Ana Perrin Heredia, chargée de recherche au CNRS, met en lumière pour nous d’autres manières d’épargner et les implications sociales que cela comporte.
Selon l’Insee (source 20171), le taux d’épargne des 20 % des Français les plus modestes est estimé en moyenne à 2,4 % de leur revenu disponible, tandis que celui des 20 % les plus aisés s’élève à 30,3 %2 : sans surprise, plus les revenus sont faibles, plus mettre de l’argent de côté s’avère difficile. Au-delà de ce lieu commun, nombreux sont pourtant ceux qui, même avec de faibles revenus, cherchent à se prémunir contre les aléas futurs. Mais leurs tentatives, outre le fait qu’elles nécessitent des efforts et des sacrifices considérables, sont loin d’être toujours visibles. Pour les percevoir, il peut s’avérer utile d’interroger une autre évidence : ce que l’on définit communément comme étant de l’épargne, à savoir une réserve d’argent, accumulée dans des bas de laine ou sur un compte bancaire, parfois placée (actifs financiers, patrimoine). Dans tous les cas, cette épargne conserve une valeur d’échange et constitue la promesse d’un complément de revenu. Elle n’est de ce fait envisagée que sous une seule forme, monétaire (ou potentiellement monétaire).

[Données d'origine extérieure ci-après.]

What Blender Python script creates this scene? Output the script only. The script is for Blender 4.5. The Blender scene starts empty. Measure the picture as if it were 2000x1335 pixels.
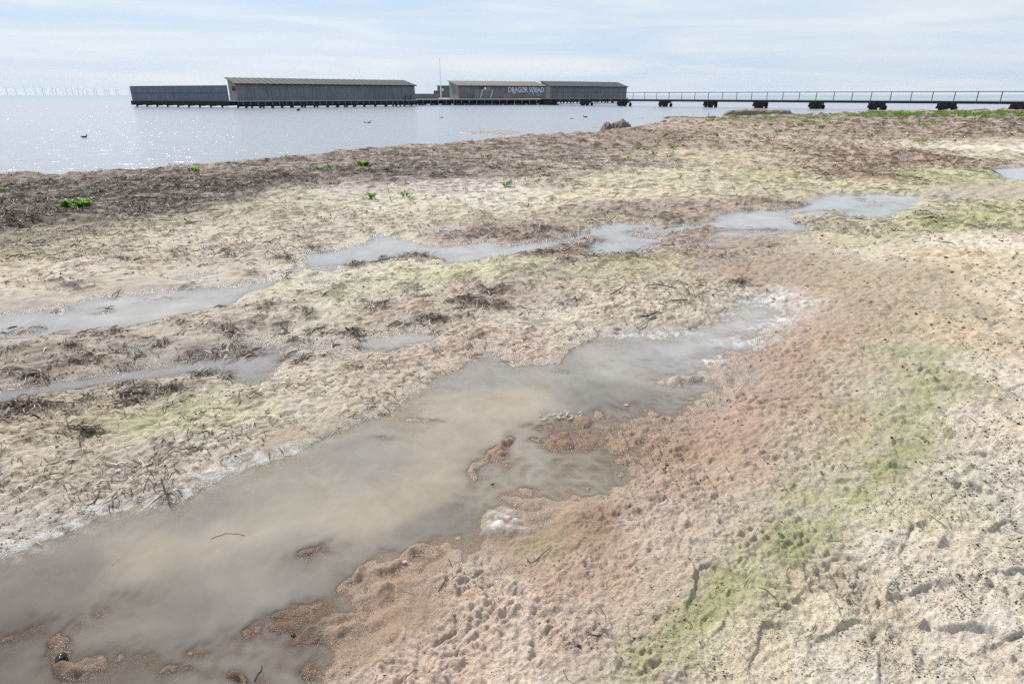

Or, ceux à qui l’expérience a appris que, lorsque l’argent vient à manquer à la fin du mois, il est très difficile de ne pas aller « piocher » dans les diverses cagnottes (aussi bien cachées ou sanctuarisées soient-elles), savent qu’il vaut parfois mieux lui donner d’autres formes. Pour éviter que cette épargne ne s’évapore (elle a tendance à glisser entre les doigts de ses détenteurs), il peut être préférable, plus réaliste ou prudent, de trouver les moyens de la « solidifier », de constituer des stocks en dur (de nourriture, de produits d’hygiènes et d’entretiens, de vêtements, de jouets, etc.) plutôt qu’en liquide (en espèces sonnantes et trébuchantes). Ainsi, les placards et les congélateurs, souvent pleins à ras-bords, tout comme les armoires et les cagibis dans lesquels sont entreposés les achats effectués en période de promotion (soldes et autres), sont des espaces de stockage qui donnent à voir ces pratiques d’anticipation populaires, ces formes hétérodoxes d’épargne. On peut par exemple y trouver des jouets, acquis à l’occasion de remises ponctuelles (du type un produit acheté, un offert) et conservés en prévision des fêtes futures (anniversaires, invitations, fêtes de fin d’année), ou des vêtements pour enfants, achetés à 70 % de leur prix initial deux ou trois ans parfois avant qu’ils ne puissent être portés. Dans ces cas, l’argent dépensé et matérialisé dans ces biens mis de côté, n’est pas destiné à satisfaire une consommation immédiate mais bel et bien à assurer des consommations futures.
On voit ainsi comment certains allants-de-soi – envisager l’épargne uniquement sous forme monétaire, uniquement pour lisser des aléas de revenus, et non sous forme de stocks, pour aussi lisser des aléas de consommation – peuvent conduire à redoubler les problèmes auxquels s’affrontent les plus pauvres. Aux difficultés économiques qui les empêchent d’épargner sous la forme la plus avantageuse qui soit (sans pré-affecter son usage), s’ajoutent des obstacles d’ordre social, relatifs au regard que l’on porte sur leurs pratiques. D’une certaine façon, adopter une définition restrictive de l’épargne revient à masquer les efforts, déjà colossaux, que les plus démunis doivent produire pour parvenir à se prémunir contre les effets de possibles baisses de revenus et réduit leur chance de voir reconnues leurs capacités à anticiper et à prévoir.
1 Accardo J., Billot S., Buron M.-L., 2017, « Les revenus, la consommation et l’épargne des ménages par grande catégorie entre 2011 et 2015 », L’économie Française, édition 2017 – Insee Référence.
2 En 2011, un ménage ordinaire épargne environ 5 014 euros par unité de consommation, soit 17,1 % de son revenu disponible(Ibid.)